The "Byerteh List" -- or Beirutis' List -- includes well-known figures agreed upon by all of Lebanon's political parties and is backed by leading Sunni politician and former prime minister Saad Hariri.
"The biggest challenge we are facing is our rival. We are facing a regime, a regime that has been in power for 40 years -- and we're outsiders," says Beirut Madinati electoral strategist Rayan Ismail.
Indeed, for decades, Lebanon's political class has cultivated a strong grassroots presence through clientelism, particularly in lower-income neighbourhoods.
Manned by a group of activists and intellectuals without the political cunning of their rivals, Beirut Madinati has struggled to build up similar support there.
One former Beirut Madinati volunteer said candidates were "naive" in thinking a well-developed platform without backing from working-class neighbourhoods would be enough to win.
"We're not in la-la land. We're in Lebanon," he says.

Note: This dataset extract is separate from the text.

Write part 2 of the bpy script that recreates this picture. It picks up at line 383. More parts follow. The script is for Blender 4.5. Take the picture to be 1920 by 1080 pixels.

Beirut Madinati is also up against a disillusioned electorate, many of whom believe that a change from the entrenched clientelism and corruption of Lebanese politics is simply impossible.
"I won't vote for anyone -- not even my brother who's a candidate... They're all liars," says Beirut resident Issam Ghlayen.
Still, Khoury says that hasn't stopped her.
"There were a lot of people for a while who were saying that the same people will be re-elected, and that nothing will change in Lebanon," she explains.
"Maybe that was true when there was no choice. Today, there is a choice. There's Beirut Madinati. And we can vote for it."